Jan 04, 2013; Arlington, TX, USA; Texas A&M Aggies quarterback Johnny Manziel (2) warms up before the game against the Oklahoma Sooners in the 2013 Cotton Bowl at Cowboys Stadium. Texas A&M won 41-13. Mandatory Credit: Kevin Jairaj-USA TODAY Sports
USA TODAY Sports
Ryan RudnanskySenior Writer IApril 11, 2013

After defeating Oklahoma in the Cotton Bowl last season, 2012 Heisman winner Johnny Manziel and Texas A&M look to make another run at the national championship this season.

Fueled by Manziel, the Aggies went 11-2 (6-2 SEC) last season, upsetting eventual national champion Alabama and only losing to Florida and LSU, who both finished in the top 15 in the rankings.

The Aggies dual-threat sensation was spectacular as a freshman, averaging 8.5 yards per pass attempt while tossing 26 touchdowns to nine interceptions. He also rushed for over 1,400 yards and 21 touchdowns.

Obviously, Texas A&M's title hopes lie firmly on Manziel's shoulders. Perhaps the biggest challenge for the young signal-caller will be staying mentally sound coming off a Heisman campaign. There figure to be plenty of distractions, before and during the season.

As for the rest of the team, the Aggies have lost some key players, most notably left tackle Luke Joeckel, defensive end Damontre Moore and receiver Ryan Swope.

On the other hand, tackle Jake Matthews opting to stay another year at A&M was a complete surprise. The Aggies figure to move him to the left side to replace Joeckel

The Aggies also still have last year's leading receiver, Mike Evans (82 catches for 1,105 yards and five touchdowns), as well as running backs Ben Malena and Trey Williams, who combined to rush for 1,184 yards on 5.8 yards per carry in 2012-13.

There's also running back Brandon Williams, who sat out last year after transferring from Oklahoma. Williams was ranked as the No. 18 overall recruit in the 2011 class by 247Sports.com.

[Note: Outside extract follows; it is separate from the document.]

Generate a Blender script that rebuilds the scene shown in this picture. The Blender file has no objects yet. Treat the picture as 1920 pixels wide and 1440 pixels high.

The biggest concern for the Aggies will be on the defensive side of the ball. Moore was a huge player for them, emerging as a terror against the run and the pass last season. A&M returned just two players in the front seven this spring, linebacker Steven Jenkins and defensive lineman Kirby Ennis. Ennis has some work to do after being arrested in February on charges of discharging/displaying a firearm and disorderly conduct (via the San Antonio Express-News).

One player who could help fill the void is defensive end Brandon Alexander, who didn't see the field last season but has a lot of potential given his physical tools.

Another thing: The Aggies don't have to face Georgia, Florida or South Carolina in 2013. They do, however, face rematches with Alabama (Sept. 14) and LSU (Nov. 23). They play the Crimson Tide at home and go on the road to battle the Tigers.

I recently projected Texas A&M to begin at No. 5 in the AP preseason poll. I think that's a good indicator of where they stand in the country at the moment.

Of course, championships aren't won on paper. It's not necessarily the most talented team that goes all the way. It's the team that meshes as a unit.